Micron Technology, the largest US maker of memory chips, gave a better forecast for the current quarter than some analysts had feared, sparking hope that the worst of a brutal industry slump may be over.
Sales will be as much as US$3.9 billion (S$5.2 billion) in the fiscal third quarter, the company said in a statement on Tuesday. That compares with an average of analysts’ estimates of US$3.75 billion. The company also announced an increase in job cuts.
Micron stock jumps 3% in premarket trading.
“Customer inventories are getting better, and we expect gradual improvements to the industry’s supply-demand balance,” chief executive officer Sanjay Mehrotra said in the statement. The company delivered earnings for the second quarter that were in line with its projections “in a challenging market environment,” he said.
The forecast suggests the memory chip market may be poised for a comeback after a rough stretch. Over the past year, a steep drop in consumer demand spurred Micron’s customers to slash orders. Instead of buying new chips, they’ve been working through a pileup of excess inventory - a type of scenario that has long plagued the memory industry following boom years.
Micron’s shares rose about 1 per cent in extended trading following the announcement. The stock had gained 19 per cent this year on the hope that the worst of the industry’s downturn was over, closing at US$59.28 in regular New York trading.
The company is projecting a loss of about US$1.58 a share in the current period, which includes a 45-cent impact associated with US$500 million in inventory writedowns. Analysts had estimated a loss of 84 cents a share.
Makers of phones and computers are dealing with weak consumer spending triggered by rising inflation. Micron’s chips, which store and help handle information in such devices, are particularly vulnerable to swings in demand because products from rival companies are directly interchangeable and are traded like commodities.
Rapid fluctuations in the balance between supply and demand can leave producers selling the components for less than they cost to make. Even though Micron shipped more computer memory chips last quarter, revenue still shrank because prices fell about 20 per cent.
Three months ago, Micron announced cost-cutting measures, including a 10 per cent workforce reduction and a slowdown in investment in new production. While the revenue picture will improve in the second half of the year, profitability will remain difficult, it had said.
Micron said Tuesday that its total headcount reduction will now equal 15 per cent. Micron is reducing its spending on new plants and equipment by 40 per cent to US$7 billion this year, according to presentation slides posted on its website.
For 2023, the company expects that demand will grow faster than supply. Micron projects a transition to sequential revenue growth, saying that inventory has peaked and end markets such as smartphones and personal computers are contracting less severely than feared. Micron’s data centre unit bottomed in the second fiscal quarter, it said.

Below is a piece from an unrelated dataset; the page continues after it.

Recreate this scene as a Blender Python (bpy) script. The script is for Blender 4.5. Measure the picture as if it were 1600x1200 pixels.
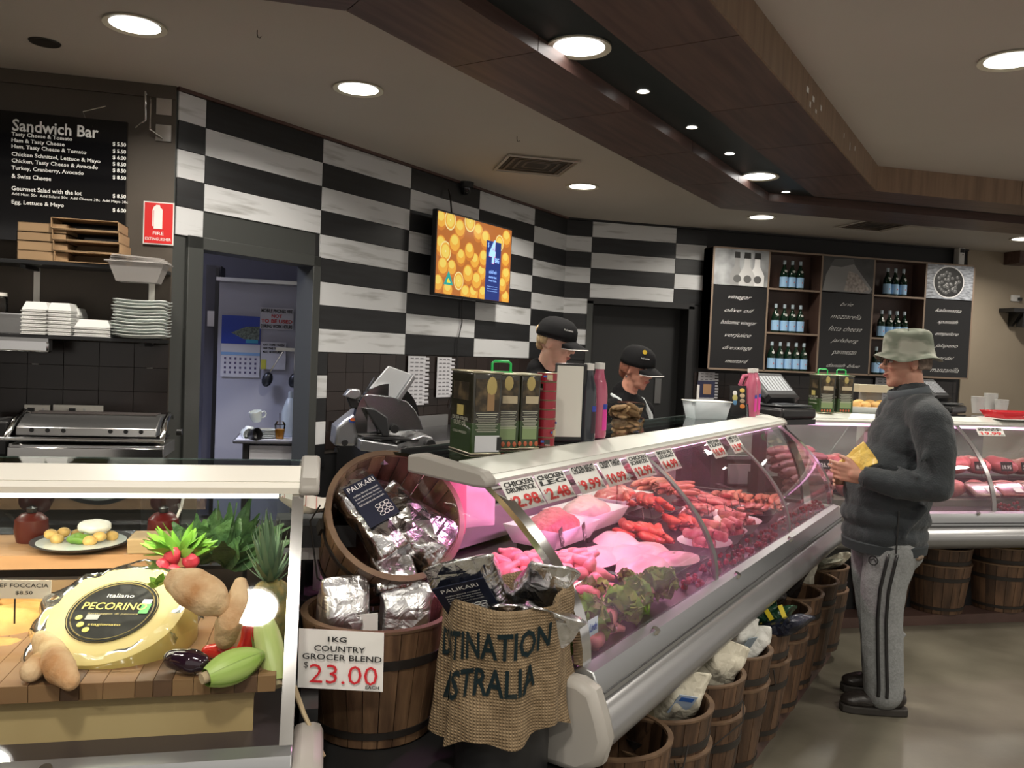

Micron competes with South Korea’s Samsung Electronics and SK Hynix. Hynix - which, like Micron, is focused mostly on memory - has also suffered losses, causing it to curb expansion plans. Samsung, meanwhile, has a more diversified business. It’s the world’s largest smartphone maker and has other sizable divisions, allowing it to remain profitable and have the cash to invest.
The pace at which profitability recovers will be determined by whether the company’s peers follow its lead and reduce production to the point that supply will be below last year’s level, Mr Mehrotra said in an interview. Other companies have taken actions to varying degrees, he said.